1. Das Berufungsgericht hat die Formnichtigkeit des Vertrages wie folgt begründet:
Die Regelung des § 2 Nr. 3 des Bauvertrages habe zu einer mittelbaren Verpflichtung geführt, die beiden Teilflächen zu veräußern. Für die Formbedürftigkeit nach § 313 Satz 1 BGB sei es unerheblich, daß § 2 Nr. 3 des Bauvertrages keine Verpflichtung der Kläger regele, das Eigentum der Teilflächen an Dritte zu übertragen. Es sei ausreichend, daß die Kläger aufgrund des Bauvertrages für den Fall, daß sie die Grundstücke nicht veräußern würden, mit gravierenden Nachteilen haben rechnen müssen.
Die Vorschrift des § 313 Satz 1 BGB bezwecke unter anderem, die Veräußerer vor übereilten Verträgen zu bewahren und ihnen die Möglichkeit rechtskundiger Belehrung und Beratung zu eröffnen. Um diesen Schutzzweck durchzusetzen, sei § 313 Satz 1 BGB auch dann anwendbar, wenn der Vertrag keine Verpflichtung zur Übertragung der Grundstücke vorsehe, den Grundstückseigentümer jedoch in einer Weise binde, daß ihm erhebliche wirtschaftliche Nachteile drohen würden, wenn er die Grundstücke nicht veräußere.
2. Diese Erwägungen halten einer revisionsrechtlichen Überprüfung nicht stand:
a) Verträge, die keine unmittelbare Verpflichtung zur Veräußerung oder zum Erwerb eines Grundstücks zum Inhalt haben, sind in entsprechender Anwendung des § 313 Satz 1 BGB formbedürftig, wenn die Veräußerung oder der Erwerb eines Grundstücks mittelbar durch die Vereinbarung von Nachteilen erzwungen wird (vgl. st.Rspr.: BGH, Urteil vom 1. Juli 1970 - IV ZR 1178/68, NJW 1970, 1915; Urteil vom 18. Dezember 1970 - IV ZR 1155/68, NJW 1971, 557; Urteil vom 19. September 1989 - XI ZR 10/89, NJW 1990, 390 = DNotZ 1990, 651; Urteil vom 18. März 1993 - VII ZR 176/92, BauR 1993, 490).

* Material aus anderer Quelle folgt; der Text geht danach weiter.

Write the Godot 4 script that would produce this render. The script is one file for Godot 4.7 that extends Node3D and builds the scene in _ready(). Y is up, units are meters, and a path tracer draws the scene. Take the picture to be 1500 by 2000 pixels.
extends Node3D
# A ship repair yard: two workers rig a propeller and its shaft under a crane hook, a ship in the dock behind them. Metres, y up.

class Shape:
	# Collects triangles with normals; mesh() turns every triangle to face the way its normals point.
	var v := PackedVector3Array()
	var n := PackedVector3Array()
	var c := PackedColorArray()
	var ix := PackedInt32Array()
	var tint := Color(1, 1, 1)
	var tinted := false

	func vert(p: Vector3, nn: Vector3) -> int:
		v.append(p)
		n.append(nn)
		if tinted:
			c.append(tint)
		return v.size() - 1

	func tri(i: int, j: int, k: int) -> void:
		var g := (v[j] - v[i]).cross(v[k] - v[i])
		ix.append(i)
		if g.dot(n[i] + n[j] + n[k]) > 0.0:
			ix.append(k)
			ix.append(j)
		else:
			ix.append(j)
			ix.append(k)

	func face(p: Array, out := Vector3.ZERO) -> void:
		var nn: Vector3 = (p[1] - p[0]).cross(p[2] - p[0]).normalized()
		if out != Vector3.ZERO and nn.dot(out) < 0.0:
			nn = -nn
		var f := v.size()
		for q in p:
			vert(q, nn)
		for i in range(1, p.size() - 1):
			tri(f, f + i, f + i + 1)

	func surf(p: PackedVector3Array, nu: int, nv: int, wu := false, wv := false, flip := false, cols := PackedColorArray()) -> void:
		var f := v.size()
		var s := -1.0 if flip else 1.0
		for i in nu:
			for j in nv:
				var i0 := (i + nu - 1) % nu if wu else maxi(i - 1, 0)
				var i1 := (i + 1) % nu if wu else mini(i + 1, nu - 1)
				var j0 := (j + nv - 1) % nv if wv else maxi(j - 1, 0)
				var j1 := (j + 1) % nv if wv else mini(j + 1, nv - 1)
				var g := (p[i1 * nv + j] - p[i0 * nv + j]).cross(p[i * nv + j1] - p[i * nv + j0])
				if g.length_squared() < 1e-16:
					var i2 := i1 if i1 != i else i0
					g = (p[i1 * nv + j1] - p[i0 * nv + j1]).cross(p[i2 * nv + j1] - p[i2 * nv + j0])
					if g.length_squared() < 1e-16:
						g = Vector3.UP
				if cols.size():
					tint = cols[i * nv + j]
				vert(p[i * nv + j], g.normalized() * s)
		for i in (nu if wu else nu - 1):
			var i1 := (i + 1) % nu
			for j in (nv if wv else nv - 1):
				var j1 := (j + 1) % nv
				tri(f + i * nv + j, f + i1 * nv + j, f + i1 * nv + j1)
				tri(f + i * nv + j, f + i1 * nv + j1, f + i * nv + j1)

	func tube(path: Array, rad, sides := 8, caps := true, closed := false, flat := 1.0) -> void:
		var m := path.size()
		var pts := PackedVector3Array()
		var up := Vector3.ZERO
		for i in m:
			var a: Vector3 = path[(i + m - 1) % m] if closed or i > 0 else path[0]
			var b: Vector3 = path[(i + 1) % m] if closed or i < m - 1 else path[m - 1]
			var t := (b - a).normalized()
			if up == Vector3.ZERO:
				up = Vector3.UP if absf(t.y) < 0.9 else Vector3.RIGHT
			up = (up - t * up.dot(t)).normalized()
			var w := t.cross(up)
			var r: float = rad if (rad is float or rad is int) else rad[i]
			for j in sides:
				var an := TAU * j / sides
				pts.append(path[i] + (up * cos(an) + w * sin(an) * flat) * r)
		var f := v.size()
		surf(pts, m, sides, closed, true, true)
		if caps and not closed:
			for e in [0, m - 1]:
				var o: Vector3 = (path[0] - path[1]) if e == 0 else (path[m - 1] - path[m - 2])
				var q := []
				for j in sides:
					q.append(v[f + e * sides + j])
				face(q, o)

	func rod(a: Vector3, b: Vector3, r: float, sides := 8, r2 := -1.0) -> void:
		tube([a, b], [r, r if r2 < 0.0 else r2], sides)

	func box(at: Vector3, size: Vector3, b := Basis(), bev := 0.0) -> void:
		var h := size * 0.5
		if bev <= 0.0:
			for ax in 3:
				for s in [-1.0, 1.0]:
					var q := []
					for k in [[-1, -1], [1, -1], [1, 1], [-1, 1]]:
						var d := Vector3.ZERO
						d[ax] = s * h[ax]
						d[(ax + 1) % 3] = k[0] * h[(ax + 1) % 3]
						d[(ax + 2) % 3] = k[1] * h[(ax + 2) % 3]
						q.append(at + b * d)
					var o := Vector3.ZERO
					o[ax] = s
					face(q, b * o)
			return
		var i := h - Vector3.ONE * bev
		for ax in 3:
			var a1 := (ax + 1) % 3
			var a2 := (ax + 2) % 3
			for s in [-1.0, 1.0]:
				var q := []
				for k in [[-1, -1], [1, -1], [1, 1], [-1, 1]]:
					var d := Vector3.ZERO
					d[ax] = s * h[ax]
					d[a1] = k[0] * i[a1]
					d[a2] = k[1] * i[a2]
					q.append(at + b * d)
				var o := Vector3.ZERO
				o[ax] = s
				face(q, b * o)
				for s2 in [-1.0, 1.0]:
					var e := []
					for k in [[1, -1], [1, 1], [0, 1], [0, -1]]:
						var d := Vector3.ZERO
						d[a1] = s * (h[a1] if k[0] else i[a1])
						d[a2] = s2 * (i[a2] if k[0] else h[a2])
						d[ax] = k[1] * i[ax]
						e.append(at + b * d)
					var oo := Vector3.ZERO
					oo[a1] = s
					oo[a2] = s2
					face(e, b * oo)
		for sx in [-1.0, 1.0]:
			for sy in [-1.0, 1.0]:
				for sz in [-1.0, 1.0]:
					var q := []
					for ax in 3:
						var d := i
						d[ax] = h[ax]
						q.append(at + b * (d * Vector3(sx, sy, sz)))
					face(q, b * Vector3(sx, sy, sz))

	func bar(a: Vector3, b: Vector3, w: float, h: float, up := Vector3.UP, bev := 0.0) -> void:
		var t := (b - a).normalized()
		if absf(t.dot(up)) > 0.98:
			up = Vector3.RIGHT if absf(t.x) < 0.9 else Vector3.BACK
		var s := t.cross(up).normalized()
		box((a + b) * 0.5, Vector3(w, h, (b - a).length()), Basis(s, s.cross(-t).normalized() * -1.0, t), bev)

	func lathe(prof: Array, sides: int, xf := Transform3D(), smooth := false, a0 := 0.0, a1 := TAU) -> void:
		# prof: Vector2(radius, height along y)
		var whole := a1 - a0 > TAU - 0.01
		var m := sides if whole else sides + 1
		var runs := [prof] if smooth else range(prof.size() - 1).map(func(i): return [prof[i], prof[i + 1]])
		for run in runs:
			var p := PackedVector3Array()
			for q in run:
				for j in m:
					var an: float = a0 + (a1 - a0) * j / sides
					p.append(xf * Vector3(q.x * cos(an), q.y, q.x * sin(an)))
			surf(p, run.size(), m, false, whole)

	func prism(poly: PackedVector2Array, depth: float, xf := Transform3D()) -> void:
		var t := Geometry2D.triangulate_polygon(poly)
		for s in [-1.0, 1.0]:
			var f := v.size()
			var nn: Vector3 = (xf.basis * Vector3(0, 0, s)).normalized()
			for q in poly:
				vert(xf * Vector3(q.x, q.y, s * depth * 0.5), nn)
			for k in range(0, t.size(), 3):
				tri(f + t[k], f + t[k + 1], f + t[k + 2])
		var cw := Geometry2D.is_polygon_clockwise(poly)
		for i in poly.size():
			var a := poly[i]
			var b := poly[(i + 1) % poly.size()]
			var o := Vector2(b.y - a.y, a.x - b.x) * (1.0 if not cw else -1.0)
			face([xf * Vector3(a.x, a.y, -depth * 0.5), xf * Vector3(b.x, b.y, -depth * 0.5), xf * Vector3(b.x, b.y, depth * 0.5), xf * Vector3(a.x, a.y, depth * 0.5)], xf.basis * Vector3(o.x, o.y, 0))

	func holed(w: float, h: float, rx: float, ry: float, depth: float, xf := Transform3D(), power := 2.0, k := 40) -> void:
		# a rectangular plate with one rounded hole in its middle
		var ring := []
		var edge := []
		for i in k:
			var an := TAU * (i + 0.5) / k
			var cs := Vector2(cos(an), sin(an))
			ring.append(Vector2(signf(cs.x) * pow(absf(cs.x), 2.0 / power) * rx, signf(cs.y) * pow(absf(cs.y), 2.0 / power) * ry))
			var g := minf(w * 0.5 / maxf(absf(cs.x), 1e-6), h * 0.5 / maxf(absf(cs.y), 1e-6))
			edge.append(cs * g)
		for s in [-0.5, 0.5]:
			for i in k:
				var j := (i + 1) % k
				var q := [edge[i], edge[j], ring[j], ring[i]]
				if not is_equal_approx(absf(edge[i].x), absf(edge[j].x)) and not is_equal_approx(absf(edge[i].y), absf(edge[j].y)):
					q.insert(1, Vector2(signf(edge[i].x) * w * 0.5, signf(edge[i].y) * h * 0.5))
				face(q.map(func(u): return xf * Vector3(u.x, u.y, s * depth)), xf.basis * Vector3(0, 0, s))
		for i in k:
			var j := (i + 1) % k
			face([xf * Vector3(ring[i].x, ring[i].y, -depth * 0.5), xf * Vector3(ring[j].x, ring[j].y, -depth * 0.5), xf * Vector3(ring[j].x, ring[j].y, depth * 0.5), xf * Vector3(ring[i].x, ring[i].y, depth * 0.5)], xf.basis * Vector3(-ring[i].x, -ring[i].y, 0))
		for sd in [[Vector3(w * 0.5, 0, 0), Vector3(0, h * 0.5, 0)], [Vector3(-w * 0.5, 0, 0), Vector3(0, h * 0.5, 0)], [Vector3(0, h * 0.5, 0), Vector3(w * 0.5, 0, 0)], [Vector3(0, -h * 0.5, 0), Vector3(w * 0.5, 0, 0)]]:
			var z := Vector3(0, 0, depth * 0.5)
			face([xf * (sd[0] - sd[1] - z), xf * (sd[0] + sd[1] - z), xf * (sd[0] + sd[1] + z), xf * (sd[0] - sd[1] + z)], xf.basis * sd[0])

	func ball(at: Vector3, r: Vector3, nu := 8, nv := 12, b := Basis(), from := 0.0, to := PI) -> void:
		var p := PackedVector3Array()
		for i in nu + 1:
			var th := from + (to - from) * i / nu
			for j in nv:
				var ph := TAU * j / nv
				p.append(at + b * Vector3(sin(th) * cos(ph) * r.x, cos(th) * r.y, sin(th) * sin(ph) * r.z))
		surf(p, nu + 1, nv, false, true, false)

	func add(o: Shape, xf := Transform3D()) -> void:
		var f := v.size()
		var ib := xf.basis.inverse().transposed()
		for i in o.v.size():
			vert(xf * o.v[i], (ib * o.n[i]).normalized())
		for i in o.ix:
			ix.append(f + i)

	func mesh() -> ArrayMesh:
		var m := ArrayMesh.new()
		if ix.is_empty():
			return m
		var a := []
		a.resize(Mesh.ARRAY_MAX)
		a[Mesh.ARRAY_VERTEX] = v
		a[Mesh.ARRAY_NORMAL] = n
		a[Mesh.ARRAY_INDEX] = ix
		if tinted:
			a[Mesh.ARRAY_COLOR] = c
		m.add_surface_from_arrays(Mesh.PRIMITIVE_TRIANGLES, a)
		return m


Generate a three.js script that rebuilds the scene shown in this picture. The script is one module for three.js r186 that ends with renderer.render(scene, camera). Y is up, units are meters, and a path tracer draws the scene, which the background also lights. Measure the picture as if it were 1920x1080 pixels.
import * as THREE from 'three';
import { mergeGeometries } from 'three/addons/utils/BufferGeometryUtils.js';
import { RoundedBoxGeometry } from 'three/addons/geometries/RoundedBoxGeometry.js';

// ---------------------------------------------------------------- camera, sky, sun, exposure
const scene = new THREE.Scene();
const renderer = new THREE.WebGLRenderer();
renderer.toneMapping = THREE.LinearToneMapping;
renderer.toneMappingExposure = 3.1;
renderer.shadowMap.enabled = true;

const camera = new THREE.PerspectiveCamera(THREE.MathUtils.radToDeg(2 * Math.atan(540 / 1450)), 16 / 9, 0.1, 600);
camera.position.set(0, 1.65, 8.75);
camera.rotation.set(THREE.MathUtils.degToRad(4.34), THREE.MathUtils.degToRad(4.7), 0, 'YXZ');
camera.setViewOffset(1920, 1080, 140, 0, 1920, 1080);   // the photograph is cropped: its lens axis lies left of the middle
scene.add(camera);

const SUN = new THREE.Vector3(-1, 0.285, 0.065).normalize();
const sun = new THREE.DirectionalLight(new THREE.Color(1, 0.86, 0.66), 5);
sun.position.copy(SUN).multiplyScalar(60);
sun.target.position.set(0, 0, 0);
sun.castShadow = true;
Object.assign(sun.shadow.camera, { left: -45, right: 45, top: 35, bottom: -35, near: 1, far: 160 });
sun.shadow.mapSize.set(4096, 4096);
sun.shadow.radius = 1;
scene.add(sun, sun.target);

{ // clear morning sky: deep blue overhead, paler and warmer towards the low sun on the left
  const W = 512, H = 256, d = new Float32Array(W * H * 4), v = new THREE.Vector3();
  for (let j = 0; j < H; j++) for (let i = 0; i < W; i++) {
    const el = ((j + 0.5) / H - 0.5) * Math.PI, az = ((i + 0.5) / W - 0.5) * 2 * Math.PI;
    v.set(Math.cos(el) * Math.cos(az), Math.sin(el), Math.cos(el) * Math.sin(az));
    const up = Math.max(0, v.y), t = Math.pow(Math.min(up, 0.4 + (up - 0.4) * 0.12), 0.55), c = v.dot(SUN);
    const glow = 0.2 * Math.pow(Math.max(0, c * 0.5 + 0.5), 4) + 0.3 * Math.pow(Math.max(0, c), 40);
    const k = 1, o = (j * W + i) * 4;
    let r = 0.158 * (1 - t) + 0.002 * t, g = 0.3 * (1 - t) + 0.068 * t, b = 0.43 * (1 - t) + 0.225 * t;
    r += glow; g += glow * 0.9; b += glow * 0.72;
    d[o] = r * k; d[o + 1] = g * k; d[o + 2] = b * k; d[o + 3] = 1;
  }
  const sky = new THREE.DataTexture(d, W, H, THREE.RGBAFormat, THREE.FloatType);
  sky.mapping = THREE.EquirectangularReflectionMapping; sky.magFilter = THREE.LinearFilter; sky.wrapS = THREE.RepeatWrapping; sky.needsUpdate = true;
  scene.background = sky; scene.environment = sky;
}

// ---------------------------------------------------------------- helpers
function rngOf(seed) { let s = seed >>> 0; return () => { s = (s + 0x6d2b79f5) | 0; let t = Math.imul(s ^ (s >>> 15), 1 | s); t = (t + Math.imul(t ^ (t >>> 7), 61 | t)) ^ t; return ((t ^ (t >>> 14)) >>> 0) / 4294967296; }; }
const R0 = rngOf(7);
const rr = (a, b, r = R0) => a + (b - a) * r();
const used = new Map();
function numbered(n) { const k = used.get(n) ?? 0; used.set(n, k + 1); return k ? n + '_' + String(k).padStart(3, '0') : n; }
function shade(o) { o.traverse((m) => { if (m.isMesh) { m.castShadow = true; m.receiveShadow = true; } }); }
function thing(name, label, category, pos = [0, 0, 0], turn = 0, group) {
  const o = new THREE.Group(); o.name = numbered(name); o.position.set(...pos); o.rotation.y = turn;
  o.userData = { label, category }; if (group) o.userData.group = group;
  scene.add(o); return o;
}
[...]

b) Schließt eine Partei einen Bau- oder Erwerbervertrag und handelt sie dabei in der Erwartung, daß sie die erforderlichen Geldmittel durch den Verkauf eines Grundstücks erzielen wird, dann begründet sie durch ihre eigenverantwortliche Entscheidung lediglich das Risiko, zur Finanzierung auf die Veräußerung einer Immobilie zurückgreifen zu müssen. Einem ihre Entscheidungsfreiheit einschränkenden Zwang, die Immobilie zu veräußern, um den Bauvertrag zu erfüllen, setzt sie sich nicht aus.
c) Nach dem Inhalt des Bauvertrags bleibt es im Belieben der Klägerin, auf welche Weise sie sich die Geldmittel für den Hausbau verschafft. Mit der im Bauvertrag getroffenen Vereinbarung, daß der Bau nicht vor der Veräußerung der abgetrennten Teile des Grundstücks der Klägerin beginnen sollte, haben die Parteien die Vorstellung der Klägerin von der Finanzierung des Bauvorhabens in den Vertrag einfließen lassen, ohne indessen die Klägerin auf diese Art der Geldbeschaffung zu beschränken. Eine mittelbare Veräußerungspflicht der Klägerin, welche die Wahrung der Form für den Bauvertrag erforderlich machte, ist damit nicht verbunden. Sie steht in der wirtschaftlichen Gebundenheit nicht schützenswerter da, als hätte sie über die Art der Finanzierung keine Abrede getroffen. Die wirtschaftliche Beeinträchtigung der Entschließungsfreiheit hinsichtlich der Veräußerung des Grundstücksteiles beruht nicht auf dieser besonderen
Vereinbarung, sondern auf der Entscheidung der Kläger, den Bauvertrag abzuschließen, bevor sie sich die Geldmittel durch die Veräußerung des Grundstücksteiles beschafft haben.